I don’t think there could be a better scripture to come up in the lectionary this week than the one we got, given our current debates about student loan forgiveness. If you haven’t yet read the scripture, you might want to click the link above to check it out. We catch up with Jesus in the middle of a section of the gospel where he is teaching the disciples in an area where they are being overheard by the pharisees. Jesus tells them a story about a first century hedge fund manager.
I tell you, make friends for yourselves by means of dishonest wealth so that when it is gone, they may welcome you into the eternal homes.
Jesus introduces us to a man who is managing the wealth of a “rich man.” The rich man has loaned money to several folks, and our money manager is called out for “squandering his property.” The passage doesn’t explain what the money manager was doing to squander this property, but we are told that the rich man is mad and is firing the money manager. The manager is understandably freaked out at the prospect of losing his job, and decides on a plan to make some quick financial decisions with his employer’s wealth while he has the chance that will put him in good favor with all the rich man’s debtors. He thinks that if he cuts them all a deal on the debt, they will take care of him when he is unemployed. The manager speaks to each of the rich man’s debtors and drops their debt by as much as 50%. Seems like a good way to make friends to me.
The rich man finds out what his money manager has been up to, and he has a very unexpected response. The rich man is pretty pleased with the manager. He tells him he has dealt shrewdly with his money. Obviously this is not what the reader would expect the rich man to say, but Jesus’s stories rarely meet the expectation of the readers then or now. Jesus is once again trying to shift the narrative of how we understand our connection to wealth and money.
This story comes directly in between the story about the “prodigal son” running off and blowing his inheritance and being welcomed home with a party and the story of the rich man going to hell for not sharing with the poor man on his porch, so it is in good company with its commentary. Jesus knows that the reader would think that the money manager should be using the wealth to make more wealth. That is what money managers or for. Instead we get Luke’s gospel’s traditional reversal of fortune. The rich man is happy that the wealth is being given away to make others happy. The rich man even refers to this wealth as “dishonest wealth.”

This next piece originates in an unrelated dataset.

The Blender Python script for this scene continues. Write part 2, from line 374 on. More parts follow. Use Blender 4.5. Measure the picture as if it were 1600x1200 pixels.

So, why is this wealth dishonest, and why should the manager give it away? To Jesus, there is no such thing as “honest wealth.” All wealth is dishonest that can be amassed in this world, so therefore the best way to deal with it is to give it away. The next story after this concerns a rich man going to hell for keeping his wealth, and a little later in the gospel Jesus tells a man that he must give away all he has to follow him. When taken together, I think the reasoning becomes pretty clear. Jesus expects all things to be shared in common by his followers, and in such a group none would be wealthy, and yet all would have what they need.
Jesus caps off the parable by saying, “I tell you, make friends for yourselves by means of dishonest wealth so that when it is gone, they may welcome you into the eternal homes.” In other words, give it all away and you are welcomed in. Wealth is a thing that God has and shares with us all. Wealth is not a thing that we should have. We will just squander it.
The passage ends with the famous “You can not serve God and wealth,” which people often give a handwave to by saying something along the lines of “What does serving wealth really mean? We can have wealth but still be focused on God, and that will be just fine.” When read in context with the rest of the passage, it is much more clear what it means to serve wealth. The money manager in the story is the one who Jesus is referring to as serving wealth. He was working to use wealth to make more wealth. You know, Capitalism. That is serving wealth in the eyes of Jesus, and it is not ok. When the money manager gives that wealth away, then he gets community and an eternal home. He is serving God. We must serve God and not wealth.
Soooooo, at the very, very least we should not complain when some of the debts of people who couldn’t afford to go to college on their own, but wanted a better life are forgiven. First, this amounts to a terrifying regressive tax on poor people who simply want an education in a system that works overtime to keep them poor, and Second, It’s God’s money anyway. Let it go.